Mother-daughter duo publish book on navigating, and enjoying, college admissions

Janelle Clausen
Jill and Amanda Madenberg, a mother-daughter duo, released a book on Aug. 1 on how to survive the college admissions process - and love it. (Photos courtesy of Sherry Horowitz)

For a long time, Jill Madenberg, a private college admissions counselor from Great Neck, said she had thought of giving more families a way to get personalized advice about college admissions.

Her daughter Amanda, meanwhile, had applied to a number of colleges – a process she enjoyed – but both saw that her friends and other students were stressed.

“When I was finishing the college process midway through senior year of high school, I thought about how much I was going to miss the college search, and how that feeling was so different from those I knew most of my friends were having,” Amanda Madenberg said via email.

The result was Jill and Amanda Madenberg writing a book, “Love the Journey to College: Guidance from an Admissions Consultant and Her Daughter.” Released on Aug. 1, the book comes out at a time when many seniors are mulling over the college applications process, what kind of essay they should write, and what schools to apply to.

“Applying to college should be a mostly joyful process,” Jill Madenberg, principal at Madenberg College Consulting in Lake Success, said in an interview.

The book fuses the perspectives of a student and counselor to try to demystify the college admissions process and make it fun. In some ways, the Madenbergs said, the book acts as a sort of guidance counselor talking to an individual with concrete advice and personal stories.

“Guidance counselors are often doing triage throughout the day. Their caseloads are big,” Jill Madenberg, a former guidance counselor in New Hyde Park who grew up in Roslyn, said. “The average counselor has hundreds and hundreds and hundreds of students in their caseload.”

The co-authors said that some key advice found throughout the book is to be authentic, organized and remember that there are thousands of colleges that can help one succeed. It also advises people that while there is a process to go through, there isn’t one set way to be accepted.

“A lot of families see some formulaic way,” said Jill Madenberg, who has advised students for more than 20 years and visited hundreds of colleges.

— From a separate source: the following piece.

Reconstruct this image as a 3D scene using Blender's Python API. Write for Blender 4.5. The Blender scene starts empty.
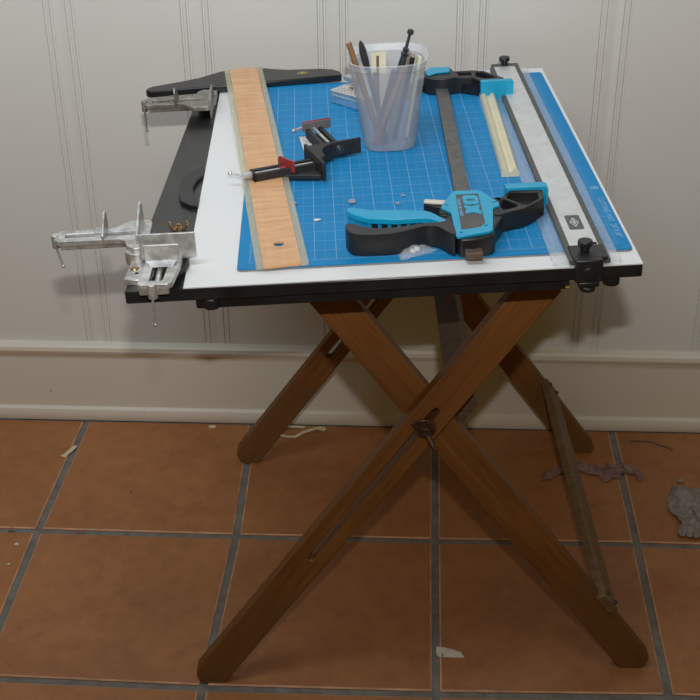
import bpy, bmesh, math, random
from mathutils import Vector, Matrix
random.seed(7)
C = bpy.context.scene.collection
S = bpy.context.scene
PI = math.pi
def rad(d): return d*PI/180

# ------------------------------------------------------------------ camera
F, PITCH, YAW, ROLL = 1269.89, 0.5391, -0.0539, -0.0100
cy, sy, cp, sp = math.cos(YAW), math.sin(YAW), math.cos(PITCH), math.sin(PITCH)
fw = Vector((sy*cp, cy*cp, -sp)); rt = Vector((cy, -sy, 0)); up = rt.cross(fw)
cr, sr = math.cos(ROLL), math.sin(ROLL)
rt, up = cr*rt + sr*up, -sr*rt + cr*up
cam = bpy.data.objects.new('camera', bpy.data.cameras.new('camera')); C.objects.link(cam)
cam.data.sensor_width = 36; cam.data.lens = F/700*36; cam.data.clip_start = 0.02
m = Matrix((rt, up, -fw)).transposed().to_4x4(); m.translation = Vector((0.5945, -1.5831, 1.3015))
cam.matrix_world = m
S.camera = cam

# ------------------------------------------------------------------ light
S.view_settings.view_transform = 'Standard'; S.view_settings.look = 'None'
S.view_settings.gamma = 1; S.view_settings.use_curve_mapping = False
S.view_settings.exposure = 0.06
W = bpy.data.worlds.new('world'); S.world = W; W.use_nodes = True
W.node_tree.nodes['Background'].inputs[0].default_value = (1.0, 0.75, 0.28, 1)
W.node_tree.nodes['Background'].inputs[1].default_value = 0.12
def area(name, loc, target, size, power, col):
    l = bpy.data.lights.new(name, 'AREA'); l.shape = 'DISK' if not isinstance(size, tuple) else 'RECTANGLE'
    if isinstance(size, tuple): l.size, l.size_y = size
    else: l.size = size
    l.energy = power; l.color = col
    o = bpy.data.objects.new(name, l); C.objects.link(o); o.location = loc
    o.rotation_euler = (Vector(target)-Vector(loc)).to_track_quat('-Z', 'Y').to_euler()
    return o
area('camera_flash', (0.612, -1.60, 1.475), (0.30, 0.33, 2.75), 0.045, 24, (1.0, 0.98, 0.95))
area('cool_fill', (0.10, -0.80, 2.25), (0.05, 0.33, 2.05), (1.2, 0.8), 31, (0.76, 0.87, 1.0))  # added unseen fill lamp: soft cool light from above to brighten the upper wall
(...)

Amanda, now a student at Cornell University, recalled a few stories she put into the book. Rather than writing her college essay about a colossal life-changing event, Amanda said she wrote about a “difficult conversation” she’d had with a camper.

“Many people have the misconception that a good college essay needs to focus on some enormous life event, sickness or death within immediate family, or some superb accomplishment,” Amanda said.

She also wrote about the implications of being a college counselor’s daughter – namely, when someone said to her, “Well of course you already know where you’re going. Which school?”

“I told this story to make a point that just like everyone else, I had to have my own discovery throughout the college process,” Amanda said.

It is unclear if the two intend to write a second book. Amanda said she wants to write another book on a different topic in the future and that she’s considering going into her mother’s field, while Jill Madenberg said a second book is not off the table.

“For right now, I’m going to enjoy this journey that I’m on with my daughter,” Jill Madenberg said.

The pair will have a book signing on Monday, Aug. 14, at 7 p.m. at Book Revue, at 313 New York Ave. in Huntington. Anyone interested in purchasing the book, published by Post Hill Press, can do so on Amazon.